The vote left in place the competing recommendation of the House Agriculture Committee, which is to raise dairy price supports. Normally this would bring on increased production and add to government costs. To avoid these results, the committee put a kind of governor on its bill. The higher supports would mean higher prices in the stores, and larger incomes for producers. The government would take back some of this increased income through an assessment against the producers. The assessment would be used to pay some farmers to cut their herds and to buy up surplus production in excess of so many pounds per year. From the government's standpoint, the higher supports would be self-financing, in the sense that consumers would pay more, but taxpayers would not. Only just before it defeated the Michel-Olin amendment the House also voted to limit any assessment to 50 cents per hundredweight. Proponents say that 50 cents will be plenty to cover all costs. But others are not so sure, and the farmers would now have limited liability.

The dairy vote is a metaphor for the farm bill generally. The farm problem is that not enough dollars are going into agriculture to support all the farmers in the fields. Either more farmers fail or Congress finds more money; the question is where. There is not much more to be had from the Treasury; farm program costs and the deficit both are already high.

To some extent Congress has thus been tempted to turn to consumers instead. The dairy program is one example. Another will come when the House turns to wheat and feed grains this week. Currently the government offers more for these commodities than world buyers are willing to pay, and a lot of grain is ending up in government bins.

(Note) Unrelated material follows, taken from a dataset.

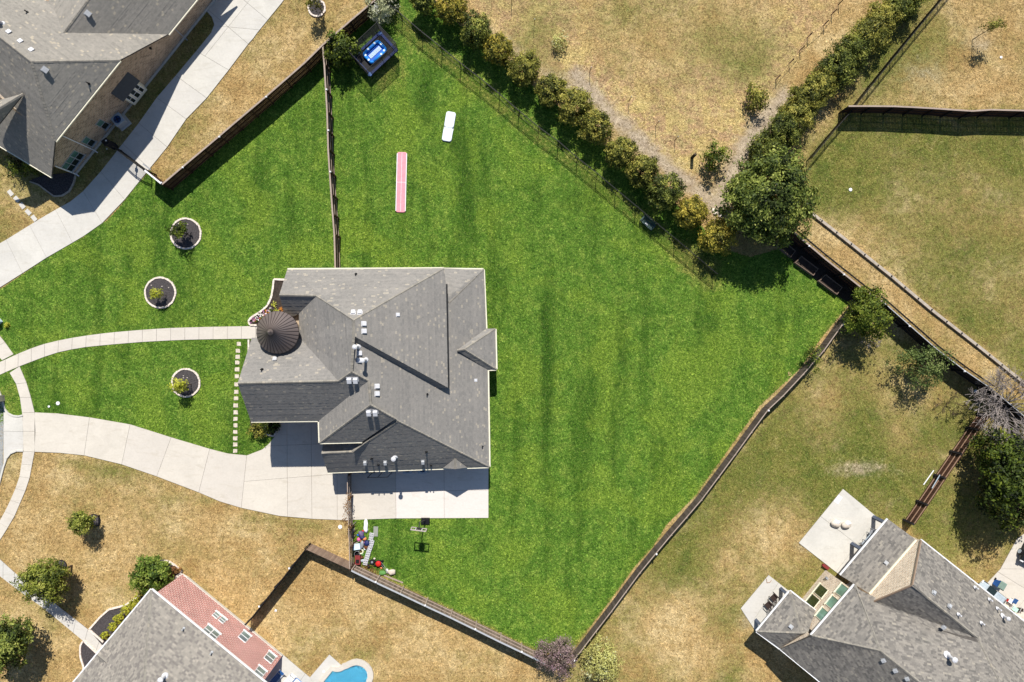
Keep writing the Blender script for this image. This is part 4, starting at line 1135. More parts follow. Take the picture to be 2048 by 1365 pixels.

To move the grain back into commerce, the committee voted to lower support levels, meaning the prices the government will pay. But the committee also approved an alternative under which farmers could trade even higher support levels for production controls. In theory, only enough would be produced to meet private demand. Prices would firm up, so that consumers would pay more -- but taxpayers would be required to buy less. Partly in the name of consumers, an effort will be made to strike this from the bill, too. We think that on many other grounds it is an unworkable idea, and should be struck. But producers are hurting and, as the dairy vote also suggests, the House is grasping at straws.